### [DATASET CONTENT]
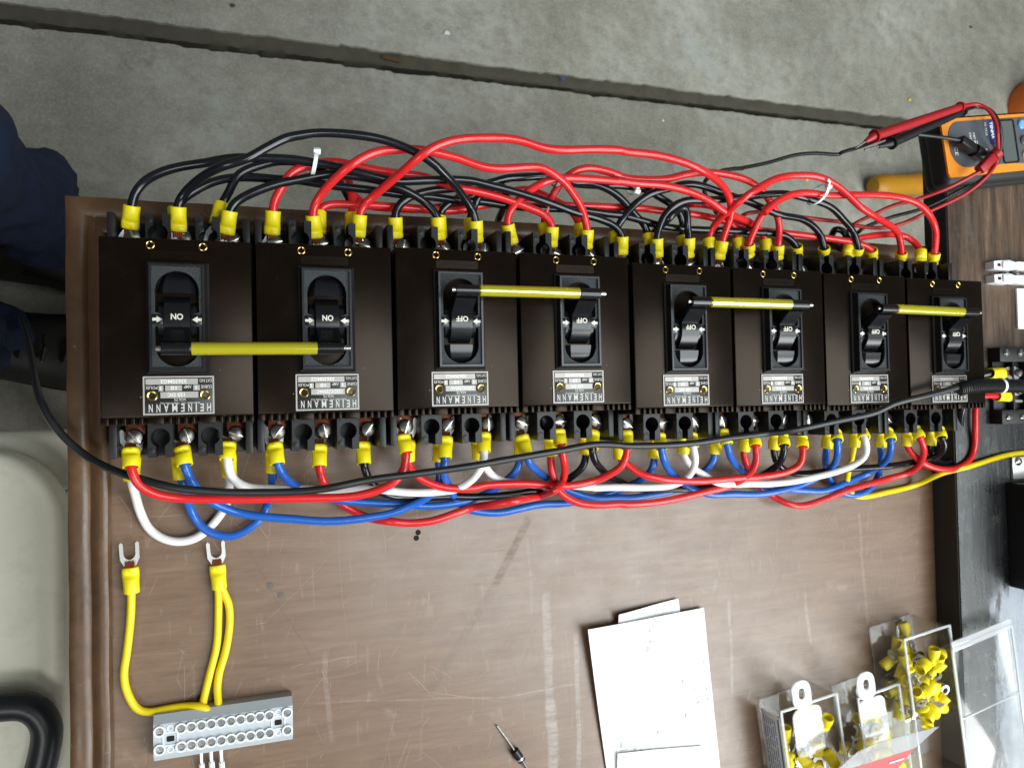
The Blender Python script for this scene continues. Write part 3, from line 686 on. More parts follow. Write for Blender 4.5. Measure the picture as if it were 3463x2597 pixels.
#WIRES#
# ------------------------------------------------------------------ wires with crimped fork lugs
REG = {'A': (400, 400, .27125), 'B': (1000, 400, .27125), 'C': (1500, 400, .27125), 'D': (2000, 450, .27125), 'E': (2500, 500, .27125),
       'F': (400, 1450, .27125), 'G': (1000, 1450, .27125), 'H': (1500, 1450, .27125), 'I': (2000, 1400, .27125), 'J': (2500, 1400, .27125),
       'K': (2663, 300, .36166), 'L': (2663, 1300, .36166), 'N': (300, 1800, .4805), 'P': (0, 0, 1.0), 'Q': (3163, 1150, .2412), 'T': (480, 2300, .27125)}
def trace(s):
    """'A 10 20 30 40@55 B ...' -> [(u, v, z or None)]"""
    out = []; reg = None; buf = None
    for t in s.split():
        if t in REG: reg = REG[t]; continue
        if buf is None: buf = float(t); continue
        z = None
        if '@' in t: t, z = t.split('@'); z = float(z)
        out.append((reg[0] + buf * reg[2], reg[1] + float(t) * reg[2], z)); buf = None
    return out
def lift(px, zs, zm, ze, ramp=.22):
    """pixels to points, height easing from zs over zm to ze along the run"""
    L = [0.0]
    for a, b in zip(px, px[1:]): L.append(L[-1] + math.hypot(b[0] - a[0], b[1] - a[1]))
    tot = L[-1] or 1; rl = min(max(ramp * tot, 70), .45 * tot); out = []
    sm = lambda t: t * t * (3 - 2 * t)
    for (u, v, z), l in zip(px, L):
        if z is None:
            if l < rl: z = zs + (zm - zs) * sm(l / rl)
            elif tot - l < rl: z = ze + (zm - ze) * sm((tot - l) / rl)
            else: z = zm
        out.append(at(u, v, z))
    return out
def crimp_meshes():
    n = 20
    rings = [(0, 4.3, 2.3), (.4, 4.75, 2.8), (2.2, 4.9, 3.1), (3.2, 4.85, 2.15), (4.6, 4.85, 2.2), (5.6, 4.75, 3.3), (7.0, 4.6, 4.1), (10, 4.5, 4.5), (13.6, 4.55, 4.55), (14, 4.4, 4.4)]
    def mk(nm, rr, m, flip=False, cap0=False, cap1=False):
        b = MB(); vs = []; fs = []
        for y, a, c in rr:
            for i in range(n): t = 2 * PI * i / n; vs.append((a * math.cos(t), y, c * math.sin(t)))
        for k in range(len(rr) - 1):
            for i in range(n):
                j = (i + 1) % n; f = (k * n + i, (k + 1) * n + i, (k + 1) * n + j, k * n + j); fs.append(f if not flip else f[::-1])
        if cap0: fs.append(tuple(range(n)))
        if cap1: fs.append(tuple((len(rr) - 1) * n + i for i in range(n))[::-1])
        return b.add(vs, fs).mesh(nm, m, ang=50)
    D = {'sleeve': mk('crimp_sleeve', rings + [(14, 3.7, 3.7), (9.5, 3.5, 3.5), (8.5, .2, .2)], M_CRIMP, cap0=True)}
    b = MB(); b.box(-2.9, 2.9, -2.6, .3, -1.0, .9, .5)
    for i in range(5): b.cyl((-2 + i, -3.4 + (i % 2) * .4, .9), (-2 + i, .2, 1.2), .55, n=6)
    D['strands'] = b.mesh('copper_strands', M_COPPER)
    b = MB()
    f = [(-3.6, -1.2), (-5.2, -4.2), (-5.4, -12.6), (-4.6, -13.6), (-3.4, -12.8), (-3.3, -7.2)] + circ(0, -7.2, 3.3, 9, PI, 2 * PI, True)[1:-1][::-1] * 0
    arc = [(3.3 * math.cos(a), -7.4 + 3.3 * math.sin(a)) for a in [PI - PI * i / 10 for i in range(11)]]
    arc = [(x, y) for x, y in arc]
    f = [(-3.4, -.8), (-5.3, -4.4), (-5.5, -12.6), (-4.5, -13.8), (-3.4, -12.8)] + arc + [(3.4, -12.8), (4.5, -13.8), (5.5, -12.6), (5.3, -4.4), (3.4, -.8)]
    b.prism(f, -1.0, -.1); b.box(-3.0, 3.0, -1.8, .4, -1.3, -.2, .3)
    D['tongue'] = b.mesh('fork_tongue', M_TIN)
    return D
DC = crimp_meshes()
def put_crimp(base, mouth, root, name='crimp_sleeve', fork=True, roll=0.0):
    base, mouth = Vector(base), Vector(mouth); d = mouth - base; L_ = d.length; d.normalize()
    L_ = min(max(L_, 10.5), 17.5); base = mouth - d * L_
    up = Vector((0, 0, 1)); x = d.cross(up).normalized(); zz = x.cross(d)
    M = Matrix((x, d, zz)).transposed().to_4x4(); M.translation = (base - root.location / S) * S
    M = M @ Matrix.Rotation(roll, 4, 'Y') @ Matrix.Diagonal((1, L_ / 14, 1, 1))
    o = place(name, DC['sleeve'], root, mat=M)
    if fork: place('copper_strands', DC['strands'], o); place('fork_tongue', DC['tongue'], o)
    return o
def term(b, p, side): return '%s breaker\'s %s' % (ORD[b - 1], ('left', 'middle', 'right')[p - 1])
def wire(color, tr, z, e0=None, e1=None, b0=None, b1=None, side='upper', label=None, r=2.6, tip0=None, tip1=None, group=None):
    """e0/e1: (breaker, pole, 'f'|'b') or None; b0/b1: trace of the sleeve's lug end"""
    pts = lift(trace(tr), *z)
    if label is None:
        if e0 and e1: label = '%s wire joining %s %s terminal to %s' % (color, term(e0[0], e0[1], side), side, term(e1[0], e1[1], side))
    root = empty('jumper_wire', pts[0], label, 'wire', group or ('wires along the %s terminals' % side))
    sg = -1 if side == 'upper' else 1; ends = []
    for e, bs, m, nx in ((e0, b0, pts[0], pts[1]), (e1, b1, pts[-1], pts[-2])):
        if e is None: ends.append(None); continue
        front = e[2] == 'f'
        if bs: q = trace(bs)[0]; base = at(q[0], q[1], q[2] if q[2] is not None else m.z - (4 if front else -2))
        else: base = m + Vector((random.uniform(-1, 1), sg * 14, -3 if front else 2))
        c = put_crimp(base, m, root, roll=random.uniform(-.32, .32)); ends.append((m - base).normalized())
    P = list(pts)
    if ends[0] is not None: P = [P[0] - ends[0] * 5.0] + P
    if ends[1] is not None: P = P + [P[-1] - ends[1] * 5.0]
    Q = spline(P); ph = [random.uniform(0, 6.3) for _ in range(4)]
    for k in range(4, len(Q) - 4):
        a = min(1, min(k, len(Q) - 1 - k) / 12); Q[k] = Q[k] + Vector((0, math.sin(k * .13 + ph[0]) + .35 * math.sin(k * .31 + ph[1]), .6 * math.sin(k * .17 + ph[2]))) * .28 * a
    MB().tube([p - root.location / S for p in Q], [r * (1 + .022 * math.sin(k * .37 + ph[3])) for k in range(len(Q))], 16).build('insulation', M_W[color], root)
    return root
F, K = 'f', 'b'
# lower side
LO = dict(side='lower')
wire('white', 'F 165 640 215 830 265 1010 370 1230 530 1360 740 1415 960 1370 1130 1240 1260 1090 1345 950 1380 750 1385 590', (26, 5, 28), (1, 1, K), (1, 3, K), **LO)
wire('red', 'F 160 480 240 680 430 800 800 860 1300 875 1800 875 2200 870 G 400 860 750 830 1000 770 1200 680 1310 570 1370 420 1385 300', (45, 40, 44), (1, 1, F), (3, 1, F), 'F 155 240', 'G 1340 75', **LO)
wire('blue', 'F 780 620 820 720 870 920 940 1080 1060 1230 1250 1320 1450 1330 1650 1230 1790 1100 1860 950 1920 700 1925 540', (28, 8, 28), (1, 2, K), (2, 1, K), **LO)
wire('blue', 'F 830 455 880 600 960 720 1100 860 1250 950 1450 1030 1800 1090 2200 1120 G 300 1150 600 1150 900 1110 1200 1050 1450 950 1650 840 1760 740 1800 600 1790 480 1785 400', (44, 22, 30), (1, 2, F), (3, 2, K), 'F 790 220', None, **LO)
wire('white', 'F 1360 385 1380 520 1450 640 1600 720 1850 745 2200 755 G 300 765 600 760 900 740 1200 770 1500 790 1800 780 2000 755 H 280 690 380 610 460 500 500 400 505 290', (45, 30, 44), (1, 3, F), (3, 3, F), 'F 1365 170', 'H 500 50', **LO)
wire('blue', 'F 1985 440 2060 580 2150 670 G 40 720 300 830 550 890 900 920 1300 945 1650 965 1950 930 2200 880 H 400 860 600 770 750 660 880 560 940 450 955 340', (44, 15, 28), (2, 1, F), (4, 1, K), 'F 1945 175', None, **LO)
wire('red', 'G 295 470 310 560 360 690 450 800@18 540 910@12 700 1010@10 900 1100@9 1150 1150 1400 1180 1700 1150 2000 1050 2212 980 H 600 940@30 900 890@36 1200 840 1400 760@44 1490 640 1515 500 1490 350 1460 205', (36, 18, 46), (2, 2, F), (4, 2, F), 'G 295 195', 'H 1430 10', **LO)
wire('black', 'G 850 440 880 560 960 680 1100 800 1300 850 1600 860 1900 845 2212 850 H 700 830 1000 790 1250 740 1450 690 1600 600 1720 500 1770 400 1770 310', (36, 18, 28), (2, 3, F), (4, 3, K), 'G 835 165', None, **LO)
wire('red', 'G 1400 400 1430 480 1530 600 1700 680 1900 735 2212 745 H 500 710 800 690 1100 690 1400 710 1600 700 1900 640 2100 550 2212 470 I 390 620 440 500 445 430', (32, 33, 44), (3, 1, K), (5, 1, F), None, 'I 430 210', **LO)
wire('blue', 'G 1860 370 1845 480 1850 600 1890 670 1960 820 2060 930 2130 990 H 450 1030 700 1045 950 1000 1200 950 1500 930 1720 890 2000 820 I 450 900 650 800 760 680 785 545', (44, 10, 28), (3, 2, F), (5, 2, K), 'G 1870 95', None, **LO)
wire('white', 'H 440 370 520 470 580 560 660 620 740 650 1000 680 1300 700 1600 715 1900 735 I 0 920 300 910 700 910 1000 890 1150 830 1230 760 1290 640 1290 500 1265 405', (30, 26, 44), (3, 3, K), (5, 3, F), None, 'I 1250 240', **LO)
wire('blue', 'H 1030 320 1070 420 1180 540 1320 640 1450 720 1600 790 1850 860 2212 850 I 500 1040 800 1000 1000 960 1120 910 1280 820 1400 720 1510 600 1540 490', (44, 14, 28), (4, 1, F), (6, 1, K), 'H 970 80', None, **LO)
wire('red', 'H 1335 330 1340 450 1365 590 1420 760 1540 860 1700 930 1950 950 2212 930 I 400 1120 800 1100 1100 1050 1400 980 1700 900 1900 800 2020 680 2060 540 2045 400', (30, 28, 45), (4, 2, K), (6, 2, F), None, 'I 2030 260', **LO)
wire('black', 'H 1850 250 1890 400 1970 500 2080 600 2212 680 I 300 820 420 880 600 930 900 940 1200 935 1500 910 1800 880 J 250 780 400 700 520 590 560 395', (43, 16, 44), (4, 3, F), (6, 3, F), 'H 1870 20', 'J 545 250', **LO)
wire('red', 'I 350 550 400 590 480 650 600 740 800 800 1000 830 1300 835 1600 815 1900 790 J 100 790 400 765 600 725 740 650 790 550 792 415', (28, 34, 40), (5, 1, K), (7, 1, F), None, 'J 785 270', **LO)
wire('blue', 'I 870 435 900 560 960 680 1040 770 1130 860 1270 940 1500 1010 1800 1000 J 0 1000 300 990 600 930 900 830 1100 720 1180 640 1220 520 1228 420 1220 330', (44, 18, 43), (5, 2, F), (7, 2, F), 'I 850 240', 'J 1215 230', **LO)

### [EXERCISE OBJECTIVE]
Scan the listing above and copy all lines containing the word "pixels".

### [RESPONSE]
The Blender Python script for this scene continues. Write part 3, from line 686 on. More parts follow. Write for Blender 4.5. Measure the picture as if it were 3463x2597 pixels.
    """pixels to points, height easing from zs over zm to ze along the run"""